Your goal — Using the records below, quote only the span that opens with the line containing "Keep writing the" and closes with the line containing "sheet('back_wall', us, s, yz, tn, disp, cv, 'wall', tb)", exactly and inclusively.

▬▬▬

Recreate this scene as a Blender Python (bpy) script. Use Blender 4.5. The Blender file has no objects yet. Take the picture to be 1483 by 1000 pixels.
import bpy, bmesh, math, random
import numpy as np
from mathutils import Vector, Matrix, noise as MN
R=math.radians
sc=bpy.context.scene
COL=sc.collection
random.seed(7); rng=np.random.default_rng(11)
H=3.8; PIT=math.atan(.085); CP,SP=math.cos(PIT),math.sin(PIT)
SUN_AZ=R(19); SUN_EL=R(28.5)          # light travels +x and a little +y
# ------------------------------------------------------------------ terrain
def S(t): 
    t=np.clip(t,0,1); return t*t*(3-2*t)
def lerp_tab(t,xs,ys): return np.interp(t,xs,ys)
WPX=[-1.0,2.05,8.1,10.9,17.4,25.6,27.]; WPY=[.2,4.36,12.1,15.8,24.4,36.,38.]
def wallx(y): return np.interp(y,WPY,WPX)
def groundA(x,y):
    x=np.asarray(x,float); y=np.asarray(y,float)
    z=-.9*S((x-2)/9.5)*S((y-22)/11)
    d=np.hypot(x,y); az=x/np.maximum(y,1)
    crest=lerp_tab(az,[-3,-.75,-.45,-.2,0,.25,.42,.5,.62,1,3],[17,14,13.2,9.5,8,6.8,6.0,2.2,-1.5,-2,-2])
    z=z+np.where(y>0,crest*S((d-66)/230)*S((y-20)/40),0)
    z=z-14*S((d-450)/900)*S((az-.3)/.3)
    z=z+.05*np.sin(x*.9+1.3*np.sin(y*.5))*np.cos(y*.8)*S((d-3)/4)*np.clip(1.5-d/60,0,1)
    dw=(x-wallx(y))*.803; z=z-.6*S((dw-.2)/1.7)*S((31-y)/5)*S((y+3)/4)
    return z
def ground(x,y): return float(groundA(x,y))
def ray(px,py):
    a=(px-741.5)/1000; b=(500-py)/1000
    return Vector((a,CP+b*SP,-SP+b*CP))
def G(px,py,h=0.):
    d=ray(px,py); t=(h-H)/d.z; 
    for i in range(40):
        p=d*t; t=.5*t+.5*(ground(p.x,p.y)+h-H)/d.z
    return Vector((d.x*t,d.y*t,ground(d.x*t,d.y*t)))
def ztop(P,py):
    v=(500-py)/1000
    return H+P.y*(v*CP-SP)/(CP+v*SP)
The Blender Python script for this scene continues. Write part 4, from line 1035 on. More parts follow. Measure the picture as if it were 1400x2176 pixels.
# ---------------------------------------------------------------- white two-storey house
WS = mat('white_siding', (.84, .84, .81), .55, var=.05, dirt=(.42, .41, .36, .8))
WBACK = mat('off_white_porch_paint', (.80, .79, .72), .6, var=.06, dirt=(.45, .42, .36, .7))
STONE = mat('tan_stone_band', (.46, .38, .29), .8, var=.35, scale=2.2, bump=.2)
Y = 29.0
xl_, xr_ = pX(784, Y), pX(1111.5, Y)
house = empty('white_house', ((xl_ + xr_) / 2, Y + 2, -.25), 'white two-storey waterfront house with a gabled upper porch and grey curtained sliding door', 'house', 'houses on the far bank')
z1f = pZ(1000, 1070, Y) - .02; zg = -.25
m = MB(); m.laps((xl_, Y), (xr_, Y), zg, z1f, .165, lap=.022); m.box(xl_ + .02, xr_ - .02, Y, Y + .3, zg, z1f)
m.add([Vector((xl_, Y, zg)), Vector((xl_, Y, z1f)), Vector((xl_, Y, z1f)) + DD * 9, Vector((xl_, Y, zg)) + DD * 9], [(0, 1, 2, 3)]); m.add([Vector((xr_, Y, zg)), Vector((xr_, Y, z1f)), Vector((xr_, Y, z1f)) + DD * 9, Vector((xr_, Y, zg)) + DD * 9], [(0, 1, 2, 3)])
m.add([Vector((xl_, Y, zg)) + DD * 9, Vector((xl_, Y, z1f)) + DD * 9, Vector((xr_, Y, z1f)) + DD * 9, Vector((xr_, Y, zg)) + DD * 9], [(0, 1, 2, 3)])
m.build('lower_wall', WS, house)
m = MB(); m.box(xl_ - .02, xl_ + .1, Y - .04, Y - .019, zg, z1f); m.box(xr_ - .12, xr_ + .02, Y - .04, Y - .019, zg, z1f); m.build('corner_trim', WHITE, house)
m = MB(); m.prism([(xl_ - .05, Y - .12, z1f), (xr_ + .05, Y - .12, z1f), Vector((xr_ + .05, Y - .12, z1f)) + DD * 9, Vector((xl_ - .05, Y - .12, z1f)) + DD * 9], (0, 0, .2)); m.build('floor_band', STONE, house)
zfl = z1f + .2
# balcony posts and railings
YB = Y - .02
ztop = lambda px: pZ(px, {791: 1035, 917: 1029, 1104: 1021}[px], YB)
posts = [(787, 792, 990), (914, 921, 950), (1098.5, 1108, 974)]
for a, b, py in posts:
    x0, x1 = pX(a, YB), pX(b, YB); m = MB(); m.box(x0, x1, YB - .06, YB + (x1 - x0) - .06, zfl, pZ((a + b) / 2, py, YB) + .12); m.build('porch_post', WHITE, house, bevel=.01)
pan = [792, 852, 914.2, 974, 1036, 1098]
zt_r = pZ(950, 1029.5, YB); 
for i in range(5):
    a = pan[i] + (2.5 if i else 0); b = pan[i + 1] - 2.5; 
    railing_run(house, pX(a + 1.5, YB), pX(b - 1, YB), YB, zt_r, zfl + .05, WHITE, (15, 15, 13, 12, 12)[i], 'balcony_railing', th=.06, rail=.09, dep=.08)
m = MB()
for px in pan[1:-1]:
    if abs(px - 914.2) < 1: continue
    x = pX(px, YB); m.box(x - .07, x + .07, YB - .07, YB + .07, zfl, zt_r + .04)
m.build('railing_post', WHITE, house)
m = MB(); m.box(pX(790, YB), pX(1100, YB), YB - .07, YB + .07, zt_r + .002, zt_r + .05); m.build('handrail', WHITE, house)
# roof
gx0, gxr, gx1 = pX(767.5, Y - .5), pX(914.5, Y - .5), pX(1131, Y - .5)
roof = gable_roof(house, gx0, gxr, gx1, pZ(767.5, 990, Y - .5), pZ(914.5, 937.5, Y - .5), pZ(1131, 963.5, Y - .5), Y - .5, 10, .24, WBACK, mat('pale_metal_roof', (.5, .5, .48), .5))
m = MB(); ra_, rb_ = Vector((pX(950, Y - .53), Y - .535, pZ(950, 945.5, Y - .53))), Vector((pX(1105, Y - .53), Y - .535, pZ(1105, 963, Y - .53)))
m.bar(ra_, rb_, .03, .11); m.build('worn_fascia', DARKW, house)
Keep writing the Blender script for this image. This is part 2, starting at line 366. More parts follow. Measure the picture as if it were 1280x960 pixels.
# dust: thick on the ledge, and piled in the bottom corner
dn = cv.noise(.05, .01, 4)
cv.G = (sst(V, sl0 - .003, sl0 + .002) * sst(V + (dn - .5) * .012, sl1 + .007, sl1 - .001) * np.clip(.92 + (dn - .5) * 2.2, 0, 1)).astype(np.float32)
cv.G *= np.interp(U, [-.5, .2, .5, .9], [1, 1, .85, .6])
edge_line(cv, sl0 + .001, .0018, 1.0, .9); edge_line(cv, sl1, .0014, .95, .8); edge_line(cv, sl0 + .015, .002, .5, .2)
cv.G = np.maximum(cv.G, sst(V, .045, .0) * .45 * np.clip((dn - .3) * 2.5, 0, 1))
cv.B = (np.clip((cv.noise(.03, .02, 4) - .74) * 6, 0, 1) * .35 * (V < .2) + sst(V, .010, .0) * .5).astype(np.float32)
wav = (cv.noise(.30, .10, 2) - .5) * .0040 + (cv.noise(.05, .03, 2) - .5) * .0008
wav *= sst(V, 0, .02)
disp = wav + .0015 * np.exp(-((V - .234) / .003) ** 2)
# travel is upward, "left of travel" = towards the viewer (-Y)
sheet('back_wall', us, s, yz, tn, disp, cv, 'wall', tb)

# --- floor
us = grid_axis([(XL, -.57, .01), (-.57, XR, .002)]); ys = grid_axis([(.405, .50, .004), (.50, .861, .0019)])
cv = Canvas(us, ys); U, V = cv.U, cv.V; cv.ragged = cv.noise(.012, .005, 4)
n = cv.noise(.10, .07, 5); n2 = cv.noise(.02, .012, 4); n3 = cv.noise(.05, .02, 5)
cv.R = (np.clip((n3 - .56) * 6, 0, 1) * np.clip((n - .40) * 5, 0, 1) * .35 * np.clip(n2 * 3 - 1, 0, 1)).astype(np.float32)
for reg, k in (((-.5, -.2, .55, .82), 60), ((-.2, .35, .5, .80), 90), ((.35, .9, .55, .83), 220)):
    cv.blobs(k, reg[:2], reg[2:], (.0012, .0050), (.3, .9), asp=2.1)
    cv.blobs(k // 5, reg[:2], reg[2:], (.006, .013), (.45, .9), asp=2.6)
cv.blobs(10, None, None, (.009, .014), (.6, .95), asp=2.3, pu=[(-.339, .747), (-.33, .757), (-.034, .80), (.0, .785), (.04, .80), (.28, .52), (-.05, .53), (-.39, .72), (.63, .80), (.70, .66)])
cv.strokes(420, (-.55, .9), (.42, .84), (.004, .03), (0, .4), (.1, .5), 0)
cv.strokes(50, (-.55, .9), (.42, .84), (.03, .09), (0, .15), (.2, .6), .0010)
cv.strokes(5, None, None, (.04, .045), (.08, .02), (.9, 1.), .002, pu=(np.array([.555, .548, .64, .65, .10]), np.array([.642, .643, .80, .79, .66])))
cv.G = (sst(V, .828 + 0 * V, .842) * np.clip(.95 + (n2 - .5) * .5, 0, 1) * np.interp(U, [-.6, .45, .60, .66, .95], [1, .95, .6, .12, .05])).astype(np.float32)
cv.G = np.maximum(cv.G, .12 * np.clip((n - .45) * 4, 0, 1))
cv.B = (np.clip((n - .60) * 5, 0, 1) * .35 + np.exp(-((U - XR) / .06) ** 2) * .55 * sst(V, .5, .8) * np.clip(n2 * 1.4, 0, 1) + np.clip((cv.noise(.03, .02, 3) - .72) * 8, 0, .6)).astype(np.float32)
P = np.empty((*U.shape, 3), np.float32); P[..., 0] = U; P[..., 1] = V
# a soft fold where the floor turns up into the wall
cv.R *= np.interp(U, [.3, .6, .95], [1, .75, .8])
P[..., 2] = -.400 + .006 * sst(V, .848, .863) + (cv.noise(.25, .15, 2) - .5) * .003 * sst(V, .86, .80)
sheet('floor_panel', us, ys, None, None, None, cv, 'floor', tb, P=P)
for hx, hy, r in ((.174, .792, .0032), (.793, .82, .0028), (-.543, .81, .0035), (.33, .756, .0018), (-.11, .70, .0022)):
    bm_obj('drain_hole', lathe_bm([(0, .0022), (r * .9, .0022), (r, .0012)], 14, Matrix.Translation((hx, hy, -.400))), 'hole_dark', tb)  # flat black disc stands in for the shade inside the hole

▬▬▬

Answer to this task —
Keep writing the Blender script for this image. This is part 2, starting at line 366. More parts follow. Measure the picture as if it were 1280x960 pixels.
# dust: thick on the ledge, and piled in the bottom corner
dn = cv.noise(.05, .01, 4)
cv.G = (sst(V, sl0 - .003, sl0 + .002) * sst(V + (dn - .5) * .012, sl1 + .007, sl1 - .001) * np.clip(.92 + (dn - .5) * 2.2, 0, 1)).astype(np.float32)
cv.G *= np.interp(U, [-.5, .2, .5, .9], [1, 1, .85, .6])
edge_line(cv, sl0 + .001, .0018, 1.0, .9); edge_line(cv, sl1, .0014, .95, .8); edge_line(cv, sl0 + .015, .002, .5, .2)
cv.G = np.maximum(cv.G, sst(V, .045, .0) * .45 * np.clip((dn - .3) * 2.5, 0, 1))
cv.B = (np.clip((cv.noise(.03, .02, 4) - .74) * 6, 0, 1) * .35 * (V < .2) + sst(V, .010, .0) * .5).astype(np.float32)
wav = (cv.noise(.30, .10, 2) - .5) * .0040 + (cv.noise(.05, .03, 2) - .5) * .0008
wav *= sst(V, 0, .02)
disp = wav + .0015 * np.exp(-((V - .234) / .003) ** 2)
# travel is upward, "left of travel" = towards the viewer (-Y)
sheet('back_wall', us, s, yz, tn, disp, cv, 'wall', tb)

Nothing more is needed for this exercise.